If Avalos feels it's important for the outgoing board to make its feelings known on who the temporary mayor should be, fellow progressive supervisor Chris Daly apparently thinks it's a matter of the utmost significance.

On Tuesday, when supervisors appeared poised to vote for City Administrator Ed Lee, Daly threw an epic fit, labeling the choice "the biggest political fumble in the history of progressive politics in San Francisco."

That is awfully hyperbolic, considering the impermanent nature of the vote and the interim mayor's carefully preordained political status -- in order to mollify mayoral hopefuls on the board -- as a mere caretaker with no ambitions of parlaying his provisional status into a run for election in November, 2011.

The statutorily unsanctioned nature of tonight's vote makes it hard to even conjure up a good term for Lee's status if he wins. "Temporary interim mayor"? "Provisionally designated lame-duck choice?" And even if Daly -- who at least managed to wrangle a recess out of the Board before it officially voted for Lee on Tuesday -- has over the last couple of days managed to peel off the two votes necessary to quash Lee's tentative ascension, is there really any chance that Lee will not eventually be confirmed by the new Board, which will include four new members?

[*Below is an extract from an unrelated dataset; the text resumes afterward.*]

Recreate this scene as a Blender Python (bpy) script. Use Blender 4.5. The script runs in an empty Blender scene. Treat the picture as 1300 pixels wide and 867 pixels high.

The Bay Citizen today ran an excellent behind-the-scenes look at just how Lee, who had not been mentioned in any of the pre-vote speculation, emerged as the candidate to beat. Long story short: Former mayor Willie Brown and influential Chinese-American political activist Rose Pak, in league with the Newsom administration, engineered the nomination.

It seems unlikely to me that this politically potent team would have floated Lee without making sure that they at least had the votes on the incoming Board. In fact, Pak is so confident that Lee will be the next mayor, she told KQED's Tara Siler yesterday that Lee's nomination was a "done deal, no ifs ands or buts."

Pak was attending a press conference set up by the Chinese Chamber of Commerce, set up to show support for Lee from the Chinese-American community. Pak defended Lee's progressive credentials and criticized his detractors on the Board:

Rose Pak defends Ed Lee against the criticism of progressive supervisors

But this article from the SF Appeal yesterday takes some issue with that:

Ed Lee has close ties to Pak, who has close ties to Willie Brown and Newsom...And if Ed Lee retains Newsom's chief of staff Steve Kava, as he is almost certain to do?

"It means Willie Brown and Rose Pak run City Hall for another year," said one local politician. "Just like they have for the last 15 years."

That's something Daly would agree with. "Why not cut out the middleman and just make Rose Pak the next mayor?" Daly is quoted as saying in the Examiner today.

Maybe. But can he do anything about it? Seems unlikely. But I guess we'll know by Saturday.